説教要約 使徒27:33-38
「困難な船旅」 井上創牧師
ローマでの宣教を夢見ていたパウロは、ついにローマへと旅立つことになります。この航路はしかし、予定していたものとは全く違うものになってしまいました。度々、風によって行く手を阻まれていた船は、ついには暴風に見舞われ航行不能になってしまいます。人間が望み、進もうとする方とは違う道を示すこの風は、神さまの聖霊の姿なのかもしれません。

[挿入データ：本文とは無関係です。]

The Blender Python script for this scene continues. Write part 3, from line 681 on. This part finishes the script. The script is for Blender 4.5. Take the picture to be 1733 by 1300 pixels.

船出から3日、人々は食事も取れずにいました。パウロはしかしその嵐の中で天の御使いの声を聞きます。「あなたたにが頼みとしてきたこの船は失われてしまう。しかし、命を失う者は誰もいない」。パウロはそれをみんなに伝えて、繰り返し言うのです。「だから元気を出しなさい」と。嵐の中を進む教会もまた、「あなたは命を得る。元気を出しなさい」という御言葉の励ましを聞きながら進んでいくのでしょう。
14日目、陸地に近づいたことを知った人々は、散り散りに陸地を目指そうとします。パウロはそれを押し止めて、「困難な時だからこそみんなで一緒にいなければ」と、不安のため、何も食べられずにいた一同に食事を勧めるのです。「パンをとって、感謝の祈りをささげて、裂いて食べ始めた」と書かれています。パウロの姿がイエスさまと重なります。
聖餐式にはいろいろな由来や意味があります。わたしたちの信仰を養うための、ほっと一休みして囲む食卓。これも聖餐式のひとつの由来でもあるのではないでしょうか。